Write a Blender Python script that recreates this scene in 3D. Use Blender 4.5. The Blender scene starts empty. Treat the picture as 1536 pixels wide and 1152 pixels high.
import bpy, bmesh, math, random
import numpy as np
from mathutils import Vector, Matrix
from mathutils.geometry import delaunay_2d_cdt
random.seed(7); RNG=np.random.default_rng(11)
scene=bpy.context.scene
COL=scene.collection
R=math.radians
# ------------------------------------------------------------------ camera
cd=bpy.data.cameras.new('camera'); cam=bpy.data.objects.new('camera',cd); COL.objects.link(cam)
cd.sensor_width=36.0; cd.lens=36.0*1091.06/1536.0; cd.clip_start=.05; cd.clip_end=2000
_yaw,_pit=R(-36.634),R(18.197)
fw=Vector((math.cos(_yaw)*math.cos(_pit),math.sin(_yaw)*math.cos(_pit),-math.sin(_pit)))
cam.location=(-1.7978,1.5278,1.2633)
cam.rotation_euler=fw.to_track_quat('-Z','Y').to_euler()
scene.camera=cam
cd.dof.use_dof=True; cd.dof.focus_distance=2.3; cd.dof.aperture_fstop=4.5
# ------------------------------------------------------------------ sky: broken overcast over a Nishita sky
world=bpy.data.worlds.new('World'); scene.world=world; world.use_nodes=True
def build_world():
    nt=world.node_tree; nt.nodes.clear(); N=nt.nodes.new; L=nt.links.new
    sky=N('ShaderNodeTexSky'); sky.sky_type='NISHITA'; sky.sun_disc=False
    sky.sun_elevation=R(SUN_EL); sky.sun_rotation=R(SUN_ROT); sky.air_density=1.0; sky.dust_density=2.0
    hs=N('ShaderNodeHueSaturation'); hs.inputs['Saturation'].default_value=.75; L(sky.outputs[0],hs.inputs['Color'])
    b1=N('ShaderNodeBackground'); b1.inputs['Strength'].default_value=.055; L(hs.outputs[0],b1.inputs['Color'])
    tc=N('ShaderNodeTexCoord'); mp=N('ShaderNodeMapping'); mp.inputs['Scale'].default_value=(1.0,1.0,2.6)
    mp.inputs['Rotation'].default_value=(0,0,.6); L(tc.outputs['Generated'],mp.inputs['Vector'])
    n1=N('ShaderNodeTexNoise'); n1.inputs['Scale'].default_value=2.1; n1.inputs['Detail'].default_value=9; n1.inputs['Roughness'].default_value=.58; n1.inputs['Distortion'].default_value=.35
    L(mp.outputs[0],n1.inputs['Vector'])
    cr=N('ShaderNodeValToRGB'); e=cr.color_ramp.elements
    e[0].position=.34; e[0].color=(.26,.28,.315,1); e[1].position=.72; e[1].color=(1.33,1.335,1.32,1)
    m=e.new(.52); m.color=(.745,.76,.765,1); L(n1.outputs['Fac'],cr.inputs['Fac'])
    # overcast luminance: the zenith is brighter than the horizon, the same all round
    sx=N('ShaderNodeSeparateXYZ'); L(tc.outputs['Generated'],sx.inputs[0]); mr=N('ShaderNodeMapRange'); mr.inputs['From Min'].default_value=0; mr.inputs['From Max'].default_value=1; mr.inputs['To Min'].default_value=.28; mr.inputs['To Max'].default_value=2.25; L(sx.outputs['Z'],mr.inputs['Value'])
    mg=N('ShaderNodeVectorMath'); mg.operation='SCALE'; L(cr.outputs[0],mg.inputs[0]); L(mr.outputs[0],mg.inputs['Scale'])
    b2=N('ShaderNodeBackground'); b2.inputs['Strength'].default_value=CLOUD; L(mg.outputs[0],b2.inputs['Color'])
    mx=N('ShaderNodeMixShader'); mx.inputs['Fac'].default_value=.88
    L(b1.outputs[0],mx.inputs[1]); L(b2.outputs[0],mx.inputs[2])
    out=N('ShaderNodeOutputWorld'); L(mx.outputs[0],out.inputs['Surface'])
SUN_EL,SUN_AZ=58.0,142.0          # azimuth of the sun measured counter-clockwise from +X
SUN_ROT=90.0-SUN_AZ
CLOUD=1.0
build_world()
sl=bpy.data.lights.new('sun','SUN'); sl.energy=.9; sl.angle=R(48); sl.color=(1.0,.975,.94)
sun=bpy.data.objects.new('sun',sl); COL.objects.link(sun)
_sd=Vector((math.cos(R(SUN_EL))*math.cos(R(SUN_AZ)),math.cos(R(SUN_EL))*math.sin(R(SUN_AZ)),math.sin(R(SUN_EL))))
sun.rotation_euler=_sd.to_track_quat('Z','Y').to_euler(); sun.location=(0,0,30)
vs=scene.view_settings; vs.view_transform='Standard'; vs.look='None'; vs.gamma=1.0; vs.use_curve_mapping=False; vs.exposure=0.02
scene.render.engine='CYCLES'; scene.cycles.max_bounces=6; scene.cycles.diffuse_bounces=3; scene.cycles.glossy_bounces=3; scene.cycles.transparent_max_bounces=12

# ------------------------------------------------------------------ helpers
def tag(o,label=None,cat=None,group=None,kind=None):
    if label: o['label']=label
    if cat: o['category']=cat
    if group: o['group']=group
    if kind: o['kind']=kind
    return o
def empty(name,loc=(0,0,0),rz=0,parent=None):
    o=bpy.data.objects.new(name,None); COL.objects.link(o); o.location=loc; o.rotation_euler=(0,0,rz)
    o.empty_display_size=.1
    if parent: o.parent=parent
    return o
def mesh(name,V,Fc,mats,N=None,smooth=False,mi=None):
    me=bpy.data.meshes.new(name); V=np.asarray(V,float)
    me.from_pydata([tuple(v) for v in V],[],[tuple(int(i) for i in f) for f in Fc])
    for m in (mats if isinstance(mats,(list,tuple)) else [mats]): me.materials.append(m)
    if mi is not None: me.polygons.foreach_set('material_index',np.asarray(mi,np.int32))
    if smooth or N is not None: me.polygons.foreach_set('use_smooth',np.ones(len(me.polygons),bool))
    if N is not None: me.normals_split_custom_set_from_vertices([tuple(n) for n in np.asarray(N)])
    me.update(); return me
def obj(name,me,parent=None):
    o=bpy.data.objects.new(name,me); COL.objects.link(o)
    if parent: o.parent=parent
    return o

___

YOUR INSTRUCTIONS
Retype the data exactly as given.

TASK RESULT
Write a Blender Python script that recreates this scene in 3D. Use Blender 4.5. The Blender scene starts empty. Treat the picture as 1536 pixels wide and 1152 pixels high.
import bpy, bmesh, math, random
import numpy as np
from mathutils import Vector, Matrix
from mathutils.geometry import delaunay_2d_cdt
random.seed(7); RNG=np.random.default_rng(11)
scene=bpy.context.scene
COL=scene.collection
R=math.radians
# ------------------------------------------------------------------ camera
cd=bpy.data.cameras.new('camera'); cam=bpy.data.objects.new('camera',cd); COL.objects.link(cam)
cd.sensor_width=36.0; cd.lens=36.0*1091.06/1536.0; cd.clip_start=.05; cd.clip_end=2000
_yaw,_pit=R(-36.634),R(18.197)
fw=Vector((math.cos(_yaw)*math.cos(_pit),math.sin(_yaw)*math.cos(_pit),-math.sin(_pit)))
cam.location=(-1.7978,1.5278,1.2633)
cam.rotation_euler=fw.to_track_quat('-Z','Y').to_euler()
scene.camera=cam
cd.dof.use_dof=True; cd.dof.focus_distance=2.3; cd.dof.aperture_fstop=4.5
# ------------------------------------------------------------------ sky: broken overcast over a Nishita sky
world=bpy.data.worlds.new('World'); scene.world=world; world.use_nodes=True
def build_world():
    nt=world.node_tree; nt.nodes.clear(); N=nt.nodes.new; L=nt.links.new
    sky=N('ShaderNodeTexSky'); sky.sky_type='NISHITA'; sky.sun_disc=False
    sky.sun_elevation=R(SUN_EL); sky.sun_rotation=R(SUN_ROT); sky.air_density=1.0; sky.dust_density=2.0
    hs=N('ShaderNodeHueSaturation'); hs.inputs['Saturation'].default_value=.75; L(sky.outputs[0],hs.inputs['Color'])
    b1=N('ShaderNodeBackground'); b1.inputs['Strength'].default_value=.055; L(hs.outputs[0],b1.inputs['Color'])
    tc=N('ShaderNodeTexCoord'); mp=N('ShaderNodeMapping'); mp.inputs['Scale'].default_value=(1.0,1.0,2.6)
    mp.inputs['Rotation'].default_value=(0,0,.6); L(tc.outputs['Generated'],mp.inputs['Vector'])
    n1=N('ShaderNodeTexNoise'); n1.inputs['Scale'].default_value=2.1; n1.inputs['Detail'].default_value=9; n1.inputs['Roughness'].default_value=.58; n1.inputs['Distortion'].default_value=.35
    L(mp.outputs[0],n1.inputs['Vector'])
    cr=N('ShaderNodeValToRGB'); e=cr.color_ramp.elements
    e[0].position=.34; e[0].color=(.26,.28,.315,1); e[1].position=.72; e[1].color=(1.33,1.335,1.32,1)
    m=e.new(.52); m.color=(.745,.76,.765,1); L(n1.outputs['Fac'],cr.inputs['Fac'])
    # overcast luminance: the zenith is brighter than the horizon, the same all round
    sx=N('ShaderNodeSeparateXYZ'); L(tc.outputs['Generated'],sx.inputs[0]); mr=N('ShaderNodeMapRange'); mr.inputs['From Min'].default_value=0; mr.inputs['From Max'].default_value=1; mr.inputs['To Min'].default_value=.28; mr.inputs['To Max'].default_value=2.25; L(sx.outputs['Z'],mr.inputs['Value'])
    mg=N('ShaderNodeVectorMath'); mg.operation='SCALE'; L(cr.outputs[0],mg.inputs[0]); L(mr.outputs[0],mg.inputs['Scale'])
    b2=N('ShaderNodeBackground'); b2.inputs['Strength'].default_value=CLOUD; L(mg.outputs[0],b2.inputs['Color'])
    mx=N('ShaderNodeMixShader'); mx.inputs['Fac'].default_value=.88
    L(b1.outputs[0],mx.inputs[1]); L(b2.outputs[0],mx.inputs[2])
    out=N('ShaderNodeOutputWorld'); L(mx.outputs[0],out.inputs['Surface'])
SUN_EL,SUN_AZ=58.0,142.0          # azimuth of the sun measured counter-clockwise from +X
SUN_ROT=90.0-SUN_AZ
CLOUD=1.0
build_world()
sl=bpy.data.lights.new('sun','SUN'); sl.energy=.9; sl.angle=R(48); sl.color=(1.0,.975,.94)
sun=bpy.data.objects.new('sun',sl); COL.objects.link(sun)
_sd=Vector((math.cos(R(SUN_EL))*math.cos(R(SUN_AZ)),math.cos(R(SUN_EL))*math.sin(R(SUN_AZ)),math.sin(R(SUN_EL))))
sun.rotation_euler=_sd.to_track_quat('Z','Y').to_euler(); sun.location=(0,0,30)
vs=scene.view_settings; vs.view_transform='Standard'; vs.look='None'; vs.gamma=1.0; vs.use_curve_mapping=False; vs.exposure=0.02
scene.render.engine='CYCLES'; scene.cycles.max_bounces=6; scene.cycles.diffuse_bounces=3; scene.cycles.glossy_bounces=3; scene.cycles.transparent_max_bounces=12

# ------------------------------------------------------------------ helpers
def tag(o,label=None,cat=None,group=None,kind=None):
    if label: o['label']=label
    if cat: o['category']=cat
    if group: o['group']=group
    if kind: o['kind']=kind
    return o
def empty(name,loc=(0,0,0),rz=0,parent=None):
    o=bpy.data.objects.new(name,None); COL.objects.link(o); o.location=loc; o.rotation_euler=(0,0,rz)
    o.empty_display_size=.1
    if parent: o.parent=parent
    return o
def mesh(name,V,Fc,mats,N=None,smooth=False,mi=None):
    me=bpy.data.meshes.new(name); V=np.asarray(V,float)
    me.from_pydata([tuple(v) for v in V],[],[tuple(int(i) for i in f) for f in Fc])
    for m in (mats if isinstance(mats,(list,tuple)) else [mats]): me.materials.append(m)
    if mi is not None: me.polygons.foreach_set('material_index',np.asarray(mi,np.int32))
    if smooth or N is not None: me.polygons.foreach_set('use_smooth',np.ones(len(me.polygons),bool))
    if N is not None: me.normals_split_custom_set_from_vertices([tuple(n) for n in np.asarray(N)])
    me.update(); return me
def obj(name,me,parent=None):
    o=bpy.data.objects.new(name,me); COL.objects.link(o)
    if parent: o.parent=parent
    return o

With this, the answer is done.